Bitcoin is most similar to gold, so it's not surprising. Gold based economies also underwent severe deflation [1]. This is definitely a good thing for bitcoin as a store of currency (that is what it was designed for anyway), but it would be a bad thing to have an economy actually based on bitcoin as everyone would just hang onto their bitcoins as long as possible without utilizing them for growth as there would be little point.
Bitcoin is still a dubious store of currency as it could completely crash (or skyrocket) in the next few months with no prior warning. If bitcoin does survive, it will eventually settle as some kind of new age gold, but for now it's more of a slot machine. Whether bitcoin survives or not depends on how hard governments try to force regulation on it in the short term, I'd think. Long term doesn't matter because if it survives it will be entrenched and regulation will be far harder to implement if businesses are using it en-mass.

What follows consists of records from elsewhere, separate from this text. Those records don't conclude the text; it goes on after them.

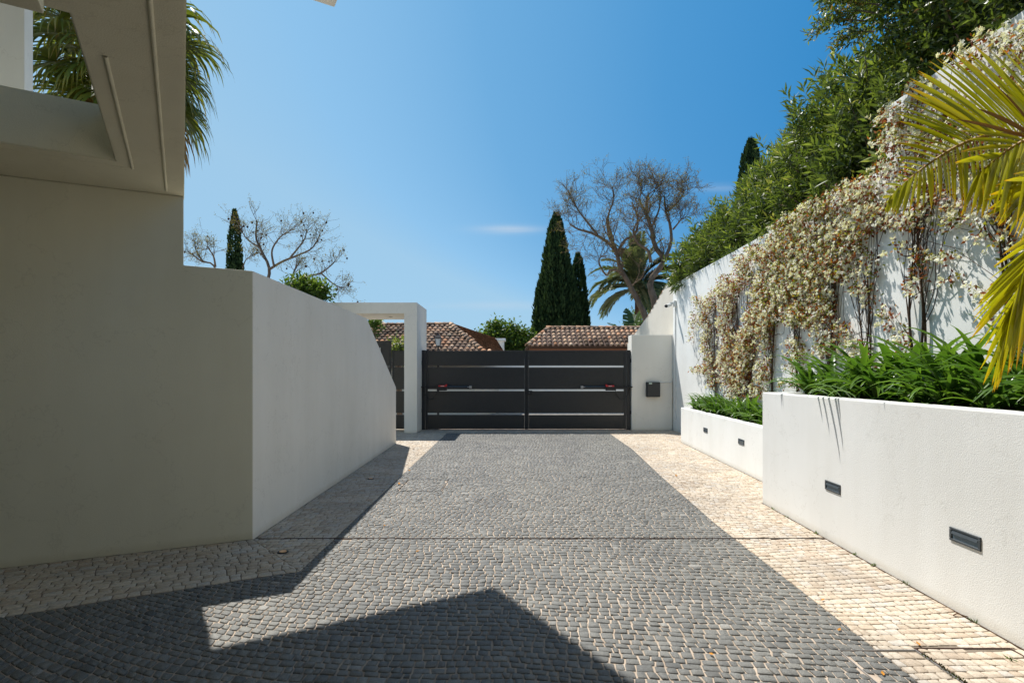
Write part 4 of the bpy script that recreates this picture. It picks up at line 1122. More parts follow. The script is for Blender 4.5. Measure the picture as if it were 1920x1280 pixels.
# the few long leaves that hang over the front of the tall planter
g = empty('strap_leaf_clump', (XH(5.05) + 0.15, 5.05, 1.22), 'small clump whose long leaves hang over the front of the tall planter', 'plant')
for i, (dy, L) in enumerate(((0.13, 0.72), (0.03, 0.98), (-0.12, 0.9), (0.22, 0.6), (-.2, 0.66))):
    me = strap_mesh(0.50 * L, 0.028, 30, 165, 0.2, 70 + i); o = link('leaf', me); o.parent = g; o.location = (0.0, dy, 0.02); o.rotation_euler = (0, 0, math.pi - 0.25 + dy)

# ---- oleander hedge behind the wall ------------------------------------------------
sheet('terrain', [(WX + 0.3, -6), (40, -6), (40, 14.8), (WX + 0.3, 14.8)], 3.55, M['soil'])
box('terrain', (4.6, 14.6, -0.06), (40, 14.8, 3.54), M['cream_wall'])['kind'] = 'structure'
def shoots(acc, tips, dirs, nl, L, W, spread, tone_base, length):
    """whorls of lance leaves along the last part of each shoot"""
    n = len(tips); t = np.linspace(0, 1, nl)
    C = tips[:, None, :] - dirs[:, None, :] * length * (1 - t)[None, :, None]
    an = rng.uniform(0, 6.28, n)[:, None] + np.arange(nl)[None, :] * 2.4
    a = unit(np.cross(dirs, (0.3, 0.2, 0.9))); b = np.cross(dirs, a)
    out = a[:, None, :] * np.cos(an)[..., None] + b[:, None, :] * np.sin(an)[..., None]
    sp = spread * (1 - 0.6 * t)[None, :, None]
    D = unit(dirs[:, None, :] * (1 - sp * 0.7) + out * sp + rng.normal(size=C.shape) * 0.10)
    C = C.reshape(-1, 3); D = D.reshape(-1, 3); m = len(C)
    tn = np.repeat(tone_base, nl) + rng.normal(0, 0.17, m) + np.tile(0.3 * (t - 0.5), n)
    add_leaves(acc, C, D, rng.uniform(0.7, 1.15, m) * L, rng.uniform(0.8, 1.2, m) * W, tn, droop=0.05)
def shrub(name, base, ells, nsh, lb, L=0.13, W=0.022, cat='shrub', grp=None, mat='oleander', nl=14, flowers=0, spread=1.0, slen=0.22, limbs=9):
    g = tree_root(name, base, lb, cat, grp)
    acc = Acc(); br = Acc(); per = int(nsh / len(ells)); allt = []
    for (c, r) in ells:
        c = np.array(c, float); r = np.array(r, float)
        d = unit(rng.normal(size=(per, 3)))
        lumps = 1 + 0.22 * np.sin(d[:, 0] * 5 + c[0]) * np.sin(d[:, 1] * 6 + c[1]) + 0.14 * np.sin(d[:, 2] * 9 + d[:, 0] * 7)
        rad = lumps * np.where(rng.random(per) < 0.72, rng.uniform(0.78, 1.06, per), rng.uniform(0.35, 0.8, per))
        T = c + d * r * rad[:, None]
        dr = unit(d * 0.9 + (0, 0, 0.75) + rng.normal(size=(per, 3)) * 0.28)
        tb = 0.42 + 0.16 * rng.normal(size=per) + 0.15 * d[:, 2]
        shoots(acc, T, dr, nl, L, W, spread, tb, slen); allt.append(T)
    T = np.concatenate(allt)
    for q in range(limbs * 3):
        tip = T[rng.integers(len(T))]; b0 = np.array(base) + rng.normal(size=3) * (0.1, 0.1, 0)
        mid = (b0 + tip) / 2 + rng.normal(size=3) * 0.12
        V, Fq = tube_arrays(smooth_path([b0, mid, tip], 8), 0.02, 0.005, 5); br.add(V, Fq)
    br.obj('branches', M['bark'], g, True)
    o = acc.obj('foliage', M[mat], g); o['kind'] = 'stuff'
    if flowers:
        fa = Acc(); idx = rng.integers(0, len(T), flowers); C = np.repeat(T[idx], 7, 0) + rng.normal(size=(flowers * 7, 3)) * 0.04
        add_leaves(fa, C, rng.normal(size=C.shape) + (-.3, -.3, 0), 0.035, 0.03, rng.random(len(C))); o = fa.obj('blossom', M['pink'], g); o['kind'] = 'stuff'
    return g
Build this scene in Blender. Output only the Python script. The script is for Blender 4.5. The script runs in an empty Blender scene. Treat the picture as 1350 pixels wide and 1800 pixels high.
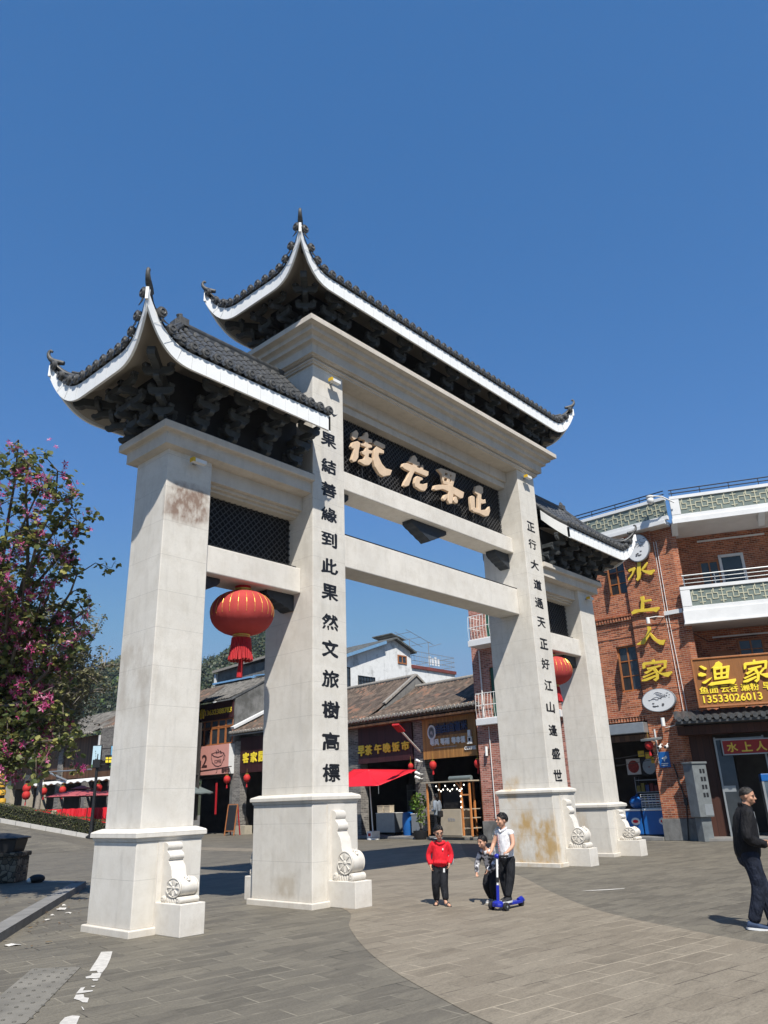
import bpy, math, random
from math import sin, cos, pi, radians, sqrt, atan2
from mathutils import Vector, Matrix, noise
random.seed(7)
scene = bpy.context.scene
COL = scene.collection

# ------------------------------------------------------------------ camera
F_PX, YAW, PITCH, ROLL = 1329.83, 0.8490, 0.3638, -0.0359
EYE = Vector((-14.422, -11.322, 1.68))
_f = Vector((sin(YAW) * cos(PITCH), cos(YAW) * cos(PITCH), sin(PITCH)))
_r0 = Vector((cos(YAW), -sin(YAW), 0)); _u0 = _r0.cross(_f)
_r = cos(ROLL) * _r0 + sin(ROLL) * _u0
_u = -sin(ROLL) * _r0 + cos(ROLL) * _u0
cam_d = bpy.data.cameras.new('camera')
cam_d.sensor_fit = 'VERTICAL'; cam_d.sensor_height = 36.0
cam_d.lens = 36.0 * F_PX / 1800.0
cam_d.clip_start = 0.1; cam_d.clip_end = 5000
cam = bpy.data.objects.new('camera', cam_d); COL.objects.link(cam)
Rm = Matrix((( _r.x, _u.x, -_f.x), (_r.y, _u.y, -_f.y), (_r.z, _u.z, -_f.z)))
cam.matrix_world = Matrix.Translation(EYE) @ Rm.to_4x4()
scene.camera = cam

# ------------------------------------------------------------------ light
SUN_TO = Vector((-0.60, -0.80, 1.33)).normalized()      # direction towards the sun
SUN_EL = math.asin(SUN_TO.z)
EXPO = 0.70        # the dome is lowered by what the exposure below adds
w = bpy.data.worlds.new('World'); scene.world = w; w.use_nodes = True
nt = w.node_tree
bg = nt.nodes['Background']
sky = nt.nodes.new('ShaderNodeTexSky'); sky.sky_type = 'NISHITA'; sky.sun_disc = False
sky.sun_elevation = SUN_EL
sky.sun_rotation = atan2(SUN_TO.x, SUN_TO.y)
sky.altitude = 800; sky.air_density = 0.8; sky.dust_density = 0.0; sky.ozone_density = 6.0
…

If you're up for gambling, I'd say bitcoin has much better odds than slot machines, so roll the dice.
The words 'inflate/inflation' have several senses depending on domain, and even within the economic domain, shades of meaning based on whether you're referring to price level or money supply.
All of the following statements are true, when considered in their likely context:
"The price of Bitcoin [in dollars] is inflating."
"The Bitcoin supply is currently in an inflationary phase, as dictated by an algorithmic 'mining' schedule set at its creation, but will reach an eventual fixed maximum."
"Since the permanent supply of Bitcoin is capped, economists would classify it as a deflationary medium of exchange."
"Prices of other things as denominated in Bitcoin have been undergoing extreme deflation during the run-up in the Bitcoin/USD exchange rate."
The words are confusing enough in traditional colloquial and economic usage... and Bitcoin is weird enough, straddling a number of the categories that were devised before its creation, that it's even harder to describe. Entirely new categories and words may be necessary.
Inflation is an increase in money supply which is what is happening today with the number of Bitcoins in production. Eventually it will be deflationary because coins get lost.
Inflation has nothing to do with price volatility. Something that cost 10 Bitcoins yesterday might cost 1 Bitcoin today and 2 Bitcoins tomorrow. It doesn't mean that Bitcoin is deflationary today and inflationary tomorrow.
(Good job removing all comments on your blog that don't agree with your flawed definitions)
Sorry if I removed a comment of yours -- wasn't intentional. I only removed comments stating that bitcoin was undergoing inflation to help avoid confusion.